### Work required
Only the pictures are omitted; repeat all other data exactly.

#####

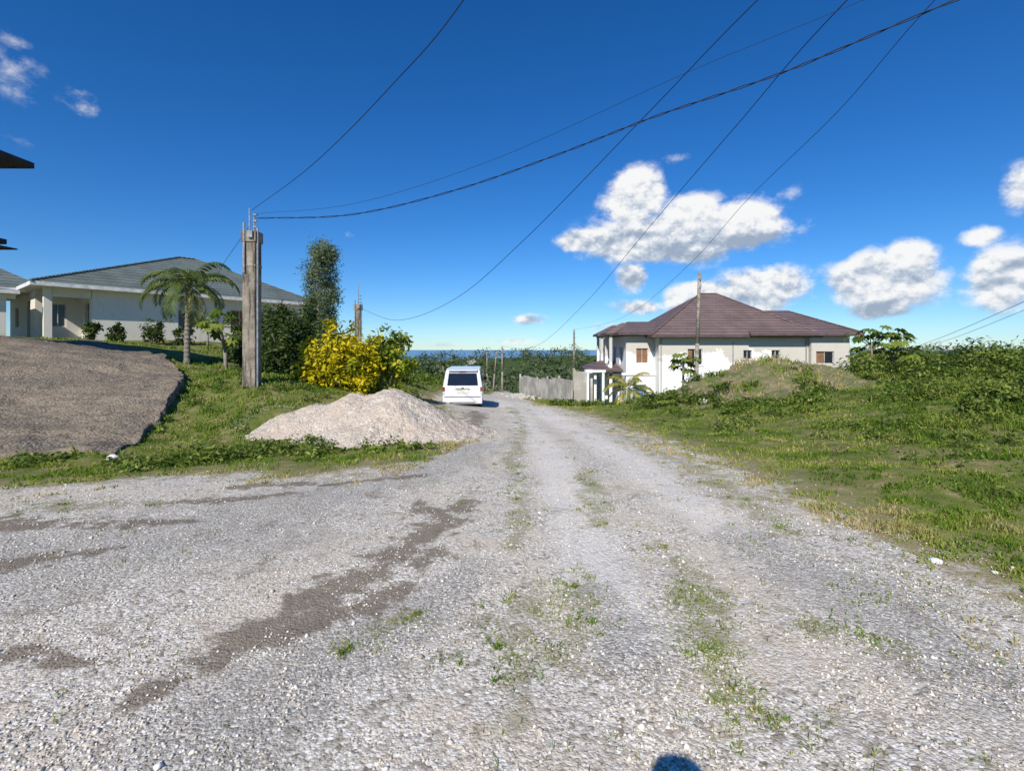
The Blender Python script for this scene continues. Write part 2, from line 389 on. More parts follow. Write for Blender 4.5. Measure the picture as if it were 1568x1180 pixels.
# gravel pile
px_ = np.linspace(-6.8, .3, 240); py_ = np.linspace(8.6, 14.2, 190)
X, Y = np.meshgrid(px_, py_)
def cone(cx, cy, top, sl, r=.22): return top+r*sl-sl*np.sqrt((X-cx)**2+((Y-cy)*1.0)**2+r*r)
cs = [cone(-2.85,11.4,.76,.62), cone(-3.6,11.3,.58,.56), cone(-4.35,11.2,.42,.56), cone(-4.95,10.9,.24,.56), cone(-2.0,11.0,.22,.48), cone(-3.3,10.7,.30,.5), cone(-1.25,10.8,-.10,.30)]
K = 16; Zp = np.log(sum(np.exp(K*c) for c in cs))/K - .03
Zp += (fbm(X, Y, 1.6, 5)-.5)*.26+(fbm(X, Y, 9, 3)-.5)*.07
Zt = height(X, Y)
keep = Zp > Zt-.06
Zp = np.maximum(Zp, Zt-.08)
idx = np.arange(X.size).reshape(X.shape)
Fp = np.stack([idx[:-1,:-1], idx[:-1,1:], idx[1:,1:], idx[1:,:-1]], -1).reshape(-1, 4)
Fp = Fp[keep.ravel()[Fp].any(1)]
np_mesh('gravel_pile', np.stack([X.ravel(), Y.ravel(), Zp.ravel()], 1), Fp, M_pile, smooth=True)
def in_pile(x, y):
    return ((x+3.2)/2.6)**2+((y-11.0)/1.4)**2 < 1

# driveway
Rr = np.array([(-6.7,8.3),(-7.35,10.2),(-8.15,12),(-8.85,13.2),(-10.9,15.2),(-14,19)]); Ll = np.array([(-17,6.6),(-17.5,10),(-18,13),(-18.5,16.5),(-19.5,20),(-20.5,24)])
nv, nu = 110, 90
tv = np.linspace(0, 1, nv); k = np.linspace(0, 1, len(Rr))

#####

### Correct output
The Blender Python script for this scene continues. Write part 2, from line 389 on. More parts follow. Write for Blender 4.5. Measure the picture as if it were 1568x1180 pixels.
# gravel pile
px_ = np.linspace(-6.8, .3, 240); py_ = np.linspace(8.6, 14.2, 190)
X, Y = np.meshgrid(px_, py_)
def cone(cx, cy, top, sl, r=.22): return top+r*sl-sl*np.sqrt((X-cx)**2+((Y-cy)*1.0)**2+r*r)
cs = [cone(-2.85,11.4,.76,.62), cone(-3.6,11.3,.58,.56), cone(-4.35,11.2,.42,.56), cone(-4.95,10.9,.24,.56), cone(-2.0,11.0,.22,.48), cone(-3.3,10.7,.30,.5), cone(-1.25,10.8,-.10,.30)]
K = 16; Zp = np.log(sum(np.exp(K*c) for c in cs))/K - .03
Zp += (fbm(X, Y, 1.6, 5)-.5)*.26+(fbm(X, Y, 9, 3)-.5)*.07
Zt = height(X, Y)
keep = Zp > Zt-.06
Zp = np.maximum(Zp, Zt-.08)
idx = np.arange(X.size).reshape(X.shape)
Fp = np.stack([idx[:-1,:-1], idx[:-1,1:], idx[1:,1:], idx[1:,:-1]], -1).reshape(-1, 4)
Fp = Fp[keep.ravel()[Fp].any(1)]
np_mesh('gravel_pile', np.stack([X.ravel(), Y.ravel(), Zp.ravel()], 1), Fp, M_pile, smooth=True)
def in_pile(x, y):
    return ((x+3.2)/2.6)**2+((y-11.0)/1.4)**2 < 1

# driveway
Rr = np.array([(-6.7,8.3),(-7.35,10.2),(-8.15,12),(-8.85,13.2),(-10.9,15.2),(-14,19)]); Ll = np.array([(-17,6.6),(-17.5,10),(-18,13),(-18.5,16.5),(-19.5,20),(-20.5,24)])
nv, nu = 110, 90
tv = np.linspace(0, 1, nv); k = np.linspace(0, 1, len(Rr))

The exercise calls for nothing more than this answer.